It’s no longer news that more and more business groups are bypassing the IT department and going ahead with their own to source and deploy technology that support their campaigns.
However, a recent survey by analyst firm IDC points to a growing fundamental rift between how IT managers and business managers view the value of IT organizations to an enterprise company’s big data and data analytics projects.
“Lines of business are taking a lot of the analytics work for business reasons,” said Pamela Prentice, chief research officer at SAS Institute which commissioned the IDC survey.
Business groups have become more enabled while many see IT groups as overburdened with operational projects to be attend adequately to business groups, she said in an interview with online technology publication Computerworld.com.
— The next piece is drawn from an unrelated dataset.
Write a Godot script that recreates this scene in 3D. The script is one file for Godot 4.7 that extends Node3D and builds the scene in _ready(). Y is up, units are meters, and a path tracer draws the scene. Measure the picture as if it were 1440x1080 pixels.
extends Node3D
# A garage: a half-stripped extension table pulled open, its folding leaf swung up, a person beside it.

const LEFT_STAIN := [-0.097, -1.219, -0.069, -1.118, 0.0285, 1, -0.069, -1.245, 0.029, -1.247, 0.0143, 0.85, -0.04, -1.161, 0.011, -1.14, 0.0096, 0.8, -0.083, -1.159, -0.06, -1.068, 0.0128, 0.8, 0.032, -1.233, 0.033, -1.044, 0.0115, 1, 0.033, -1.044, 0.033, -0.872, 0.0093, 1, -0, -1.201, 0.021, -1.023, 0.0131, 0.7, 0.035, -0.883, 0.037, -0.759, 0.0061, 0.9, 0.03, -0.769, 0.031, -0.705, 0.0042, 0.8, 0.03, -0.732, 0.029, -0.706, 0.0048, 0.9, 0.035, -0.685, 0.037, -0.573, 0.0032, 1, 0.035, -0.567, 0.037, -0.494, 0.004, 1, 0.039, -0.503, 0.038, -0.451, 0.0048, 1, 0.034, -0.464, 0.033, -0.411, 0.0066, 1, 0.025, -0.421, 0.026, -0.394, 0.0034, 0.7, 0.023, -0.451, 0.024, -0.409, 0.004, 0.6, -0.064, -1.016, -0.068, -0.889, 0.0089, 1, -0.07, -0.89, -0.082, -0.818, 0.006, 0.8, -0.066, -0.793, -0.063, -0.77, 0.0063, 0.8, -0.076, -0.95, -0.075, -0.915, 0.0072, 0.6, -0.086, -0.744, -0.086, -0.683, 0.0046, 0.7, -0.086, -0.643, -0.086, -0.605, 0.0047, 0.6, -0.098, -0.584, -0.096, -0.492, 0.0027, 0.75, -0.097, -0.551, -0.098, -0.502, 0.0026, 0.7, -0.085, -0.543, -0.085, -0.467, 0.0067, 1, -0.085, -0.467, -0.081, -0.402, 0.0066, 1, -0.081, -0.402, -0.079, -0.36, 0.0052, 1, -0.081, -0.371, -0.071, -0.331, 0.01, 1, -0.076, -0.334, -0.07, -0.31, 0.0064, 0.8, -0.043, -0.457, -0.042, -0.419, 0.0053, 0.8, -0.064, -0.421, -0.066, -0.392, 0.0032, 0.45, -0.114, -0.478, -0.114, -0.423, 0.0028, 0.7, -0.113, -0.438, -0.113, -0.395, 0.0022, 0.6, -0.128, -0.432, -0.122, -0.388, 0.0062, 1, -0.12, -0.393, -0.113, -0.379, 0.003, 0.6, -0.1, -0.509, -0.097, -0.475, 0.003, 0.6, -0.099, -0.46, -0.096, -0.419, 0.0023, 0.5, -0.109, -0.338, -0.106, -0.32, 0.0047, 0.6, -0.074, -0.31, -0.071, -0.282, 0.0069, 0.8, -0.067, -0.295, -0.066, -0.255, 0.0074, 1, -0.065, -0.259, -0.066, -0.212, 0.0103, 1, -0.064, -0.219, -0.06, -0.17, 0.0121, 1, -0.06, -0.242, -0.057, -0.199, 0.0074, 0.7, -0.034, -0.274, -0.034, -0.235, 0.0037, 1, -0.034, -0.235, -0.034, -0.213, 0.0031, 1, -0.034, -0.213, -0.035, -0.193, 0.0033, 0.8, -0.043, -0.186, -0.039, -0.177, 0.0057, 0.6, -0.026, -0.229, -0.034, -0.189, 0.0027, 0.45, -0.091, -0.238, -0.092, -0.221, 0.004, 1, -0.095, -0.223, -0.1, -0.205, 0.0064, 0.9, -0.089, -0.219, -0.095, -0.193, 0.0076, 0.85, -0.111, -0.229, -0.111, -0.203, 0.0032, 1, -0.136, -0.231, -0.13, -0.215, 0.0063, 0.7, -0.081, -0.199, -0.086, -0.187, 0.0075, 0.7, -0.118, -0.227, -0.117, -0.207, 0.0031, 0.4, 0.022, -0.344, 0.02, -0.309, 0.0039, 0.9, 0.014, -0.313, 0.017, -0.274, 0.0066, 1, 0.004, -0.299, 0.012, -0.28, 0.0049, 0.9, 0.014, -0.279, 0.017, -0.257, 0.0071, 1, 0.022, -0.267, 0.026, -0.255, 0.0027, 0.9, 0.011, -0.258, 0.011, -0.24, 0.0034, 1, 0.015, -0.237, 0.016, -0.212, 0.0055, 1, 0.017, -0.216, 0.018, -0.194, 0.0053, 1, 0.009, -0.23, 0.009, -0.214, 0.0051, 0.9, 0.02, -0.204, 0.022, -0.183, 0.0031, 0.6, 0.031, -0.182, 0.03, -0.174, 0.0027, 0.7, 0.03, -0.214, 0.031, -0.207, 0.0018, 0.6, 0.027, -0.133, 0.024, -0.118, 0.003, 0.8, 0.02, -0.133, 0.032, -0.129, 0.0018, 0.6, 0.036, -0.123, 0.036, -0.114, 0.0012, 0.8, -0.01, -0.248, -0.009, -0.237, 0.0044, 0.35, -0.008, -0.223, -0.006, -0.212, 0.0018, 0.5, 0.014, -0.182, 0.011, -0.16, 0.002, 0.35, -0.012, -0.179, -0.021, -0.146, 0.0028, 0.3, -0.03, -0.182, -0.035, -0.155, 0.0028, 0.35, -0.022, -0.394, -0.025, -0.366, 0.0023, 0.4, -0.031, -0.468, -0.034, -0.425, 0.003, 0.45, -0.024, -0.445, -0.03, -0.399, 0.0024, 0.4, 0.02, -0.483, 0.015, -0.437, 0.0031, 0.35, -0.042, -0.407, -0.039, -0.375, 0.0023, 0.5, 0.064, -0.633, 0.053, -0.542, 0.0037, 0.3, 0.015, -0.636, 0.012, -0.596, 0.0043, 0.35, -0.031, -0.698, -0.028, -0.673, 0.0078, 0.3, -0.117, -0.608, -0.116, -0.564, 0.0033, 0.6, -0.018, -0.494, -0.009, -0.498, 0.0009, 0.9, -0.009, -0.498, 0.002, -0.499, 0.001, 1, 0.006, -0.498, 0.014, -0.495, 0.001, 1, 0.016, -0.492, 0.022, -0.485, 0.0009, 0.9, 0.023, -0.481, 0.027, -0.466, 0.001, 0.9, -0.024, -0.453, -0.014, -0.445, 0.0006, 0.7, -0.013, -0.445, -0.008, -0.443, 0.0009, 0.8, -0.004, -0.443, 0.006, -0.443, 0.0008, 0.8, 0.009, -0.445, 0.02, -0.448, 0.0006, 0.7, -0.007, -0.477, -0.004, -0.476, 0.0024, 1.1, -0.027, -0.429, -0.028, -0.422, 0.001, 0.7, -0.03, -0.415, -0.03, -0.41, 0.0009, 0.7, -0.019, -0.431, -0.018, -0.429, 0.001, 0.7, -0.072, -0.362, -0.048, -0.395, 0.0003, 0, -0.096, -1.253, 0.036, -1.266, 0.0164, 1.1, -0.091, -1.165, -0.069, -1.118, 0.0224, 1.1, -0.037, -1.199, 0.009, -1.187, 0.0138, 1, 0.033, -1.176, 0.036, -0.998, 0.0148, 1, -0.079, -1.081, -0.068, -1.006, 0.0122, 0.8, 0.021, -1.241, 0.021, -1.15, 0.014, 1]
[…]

While IT managers view their departments as enablers, a growing number of business managers see the IT shop as a stumbling block, according to a poll of 578 business executives, managers and IT managers.
As many as four in 10 IT managers identified their departments as primarily responsible for pushing analytics initiatives forward. However, only 25 per cent of business leaders perceived the IT department as the ideal leader of analytic strategies.
About 38 per cent of respondents indicated that the majority of their analytics staff did not come from IT but from a centralized analytics group. Twenty per cent said the analytics group determines the department’s analytics strategy.
IT leaders had a more positive view of their department’s role. About 65 per cent of IT managers indicated they were either “satisfied” or “very satisfied” with existing staff, technology and processes used in analytics projects. Only 57 per cent of business managers shared the sentiment.